● **Set problem**:
In the entries, find all lines that hold the word "part" and copy them.

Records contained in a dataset
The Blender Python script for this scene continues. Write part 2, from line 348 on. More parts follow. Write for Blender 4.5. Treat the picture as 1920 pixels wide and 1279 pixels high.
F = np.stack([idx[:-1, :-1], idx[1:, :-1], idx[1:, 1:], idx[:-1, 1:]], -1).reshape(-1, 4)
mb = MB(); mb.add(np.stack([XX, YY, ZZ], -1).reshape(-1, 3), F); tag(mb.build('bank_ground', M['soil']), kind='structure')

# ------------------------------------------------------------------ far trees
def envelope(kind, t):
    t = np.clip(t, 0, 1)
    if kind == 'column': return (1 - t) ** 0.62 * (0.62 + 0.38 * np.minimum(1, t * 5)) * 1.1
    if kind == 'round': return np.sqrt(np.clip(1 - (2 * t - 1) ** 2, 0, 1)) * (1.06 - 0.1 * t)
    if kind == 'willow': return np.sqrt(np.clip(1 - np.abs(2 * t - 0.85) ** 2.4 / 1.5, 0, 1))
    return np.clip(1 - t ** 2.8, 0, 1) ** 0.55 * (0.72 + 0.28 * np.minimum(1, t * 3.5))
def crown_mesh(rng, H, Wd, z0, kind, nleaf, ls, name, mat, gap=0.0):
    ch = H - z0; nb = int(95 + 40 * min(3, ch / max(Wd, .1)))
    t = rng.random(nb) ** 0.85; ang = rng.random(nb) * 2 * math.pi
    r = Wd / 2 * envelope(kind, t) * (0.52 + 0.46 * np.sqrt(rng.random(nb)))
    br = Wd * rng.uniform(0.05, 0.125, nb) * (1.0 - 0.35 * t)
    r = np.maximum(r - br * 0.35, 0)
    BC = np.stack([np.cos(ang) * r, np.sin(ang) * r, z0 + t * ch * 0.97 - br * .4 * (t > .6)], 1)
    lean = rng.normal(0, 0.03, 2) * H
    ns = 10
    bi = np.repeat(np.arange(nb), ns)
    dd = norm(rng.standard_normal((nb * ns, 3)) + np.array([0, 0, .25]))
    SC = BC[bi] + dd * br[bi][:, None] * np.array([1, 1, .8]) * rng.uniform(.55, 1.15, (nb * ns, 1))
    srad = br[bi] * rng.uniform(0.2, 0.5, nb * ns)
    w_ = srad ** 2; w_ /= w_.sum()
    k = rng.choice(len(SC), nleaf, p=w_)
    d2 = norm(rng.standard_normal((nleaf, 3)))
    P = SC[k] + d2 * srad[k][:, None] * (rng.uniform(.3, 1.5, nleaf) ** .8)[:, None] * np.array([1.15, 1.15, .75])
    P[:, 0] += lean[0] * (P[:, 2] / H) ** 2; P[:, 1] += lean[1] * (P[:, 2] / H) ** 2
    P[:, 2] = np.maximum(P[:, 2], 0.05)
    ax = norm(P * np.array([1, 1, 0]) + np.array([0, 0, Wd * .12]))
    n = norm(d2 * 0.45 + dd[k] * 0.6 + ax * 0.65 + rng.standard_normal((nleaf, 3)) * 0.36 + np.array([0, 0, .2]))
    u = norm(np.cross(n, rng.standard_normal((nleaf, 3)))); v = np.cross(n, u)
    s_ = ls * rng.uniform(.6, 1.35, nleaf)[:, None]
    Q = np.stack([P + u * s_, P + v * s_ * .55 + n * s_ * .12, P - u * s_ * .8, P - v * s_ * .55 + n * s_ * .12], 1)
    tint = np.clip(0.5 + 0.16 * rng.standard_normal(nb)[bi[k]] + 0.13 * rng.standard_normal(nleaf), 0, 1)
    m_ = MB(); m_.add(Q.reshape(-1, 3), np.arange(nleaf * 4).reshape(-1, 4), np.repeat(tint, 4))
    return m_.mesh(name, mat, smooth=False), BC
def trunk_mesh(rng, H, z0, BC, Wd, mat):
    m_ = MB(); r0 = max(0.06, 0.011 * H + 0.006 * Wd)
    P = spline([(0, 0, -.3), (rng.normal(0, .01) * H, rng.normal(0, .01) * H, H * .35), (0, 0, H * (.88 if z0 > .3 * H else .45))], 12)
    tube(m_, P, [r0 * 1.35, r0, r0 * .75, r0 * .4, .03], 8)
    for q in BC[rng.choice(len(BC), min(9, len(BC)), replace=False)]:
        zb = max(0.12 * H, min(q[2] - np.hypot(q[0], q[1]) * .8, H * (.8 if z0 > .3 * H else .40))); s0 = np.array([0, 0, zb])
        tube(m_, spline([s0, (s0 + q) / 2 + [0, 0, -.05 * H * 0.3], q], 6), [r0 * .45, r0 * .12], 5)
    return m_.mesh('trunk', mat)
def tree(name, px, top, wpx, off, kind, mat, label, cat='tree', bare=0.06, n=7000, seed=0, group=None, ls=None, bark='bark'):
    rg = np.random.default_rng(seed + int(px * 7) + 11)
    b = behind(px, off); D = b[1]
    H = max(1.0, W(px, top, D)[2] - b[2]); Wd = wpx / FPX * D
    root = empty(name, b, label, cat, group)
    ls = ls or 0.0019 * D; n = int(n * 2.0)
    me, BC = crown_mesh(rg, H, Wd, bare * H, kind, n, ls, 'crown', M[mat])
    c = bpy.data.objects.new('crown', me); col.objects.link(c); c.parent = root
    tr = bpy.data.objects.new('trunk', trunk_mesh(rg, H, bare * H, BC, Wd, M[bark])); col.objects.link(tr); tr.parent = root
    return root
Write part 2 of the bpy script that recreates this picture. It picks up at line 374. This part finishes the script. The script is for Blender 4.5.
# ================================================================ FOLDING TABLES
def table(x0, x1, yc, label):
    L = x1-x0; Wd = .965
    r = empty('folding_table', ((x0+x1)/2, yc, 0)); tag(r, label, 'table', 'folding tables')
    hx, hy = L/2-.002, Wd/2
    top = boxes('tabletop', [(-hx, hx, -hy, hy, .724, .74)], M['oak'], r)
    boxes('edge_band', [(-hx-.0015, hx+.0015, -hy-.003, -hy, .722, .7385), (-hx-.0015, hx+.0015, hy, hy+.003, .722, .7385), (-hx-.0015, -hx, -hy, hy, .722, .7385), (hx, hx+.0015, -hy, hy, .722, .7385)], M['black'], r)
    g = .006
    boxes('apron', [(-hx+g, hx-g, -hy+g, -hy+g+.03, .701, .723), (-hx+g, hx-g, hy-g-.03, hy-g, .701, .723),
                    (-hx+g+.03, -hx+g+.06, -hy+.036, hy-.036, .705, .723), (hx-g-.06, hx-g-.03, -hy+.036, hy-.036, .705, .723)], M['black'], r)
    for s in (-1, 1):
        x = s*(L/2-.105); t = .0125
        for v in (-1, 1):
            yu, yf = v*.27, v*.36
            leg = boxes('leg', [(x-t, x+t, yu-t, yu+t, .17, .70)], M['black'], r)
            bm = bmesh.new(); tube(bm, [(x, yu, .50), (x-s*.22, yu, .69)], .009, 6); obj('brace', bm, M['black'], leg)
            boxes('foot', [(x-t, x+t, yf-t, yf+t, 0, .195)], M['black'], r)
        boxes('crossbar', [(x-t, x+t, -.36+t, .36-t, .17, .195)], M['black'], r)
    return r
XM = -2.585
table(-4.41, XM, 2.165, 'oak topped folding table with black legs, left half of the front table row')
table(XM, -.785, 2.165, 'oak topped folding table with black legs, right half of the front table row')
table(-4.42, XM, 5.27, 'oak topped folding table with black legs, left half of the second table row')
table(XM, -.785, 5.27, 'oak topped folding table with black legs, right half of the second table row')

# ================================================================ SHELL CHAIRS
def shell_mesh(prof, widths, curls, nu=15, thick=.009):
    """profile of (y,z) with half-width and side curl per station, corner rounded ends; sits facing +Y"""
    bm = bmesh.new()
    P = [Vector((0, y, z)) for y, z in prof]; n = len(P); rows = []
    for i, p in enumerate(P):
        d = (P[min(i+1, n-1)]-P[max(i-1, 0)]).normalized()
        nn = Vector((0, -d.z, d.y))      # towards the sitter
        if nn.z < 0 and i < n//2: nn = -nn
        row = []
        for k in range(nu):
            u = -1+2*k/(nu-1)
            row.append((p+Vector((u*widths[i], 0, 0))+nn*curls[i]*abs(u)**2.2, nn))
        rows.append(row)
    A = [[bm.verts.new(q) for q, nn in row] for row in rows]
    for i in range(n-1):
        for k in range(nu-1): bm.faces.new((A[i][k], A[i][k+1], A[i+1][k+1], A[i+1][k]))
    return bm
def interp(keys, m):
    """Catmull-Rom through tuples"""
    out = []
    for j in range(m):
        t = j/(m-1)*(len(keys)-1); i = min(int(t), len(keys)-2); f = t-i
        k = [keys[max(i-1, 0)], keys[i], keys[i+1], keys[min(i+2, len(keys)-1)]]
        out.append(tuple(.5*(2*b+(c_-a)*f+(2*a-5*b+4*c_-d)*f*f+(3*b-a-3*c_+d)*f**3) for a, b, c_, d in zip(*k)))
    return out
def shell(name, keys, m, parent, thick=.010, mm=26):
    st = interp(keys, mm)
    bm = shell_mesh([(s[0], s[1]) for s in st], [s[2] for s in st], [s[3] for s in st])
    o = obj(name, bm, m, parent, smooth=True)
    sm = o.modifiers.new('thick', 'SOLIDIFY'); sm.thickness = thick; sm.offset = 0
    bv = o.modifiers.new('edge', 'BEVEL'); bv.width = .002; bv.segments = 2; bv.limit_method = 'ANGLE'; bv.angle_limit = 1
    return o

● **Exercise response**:
The Blender Python script for this scene continues. Write part 2, from line 348 on. More parts follow. Write for Blender 4.5. Treat the picture as 1920 pixels wide and 1279 pixels high.
Write part 2 of the bpy script that recreates this picture. It picks up at line 374. This part finishes the script. The script is for Blender 4.5.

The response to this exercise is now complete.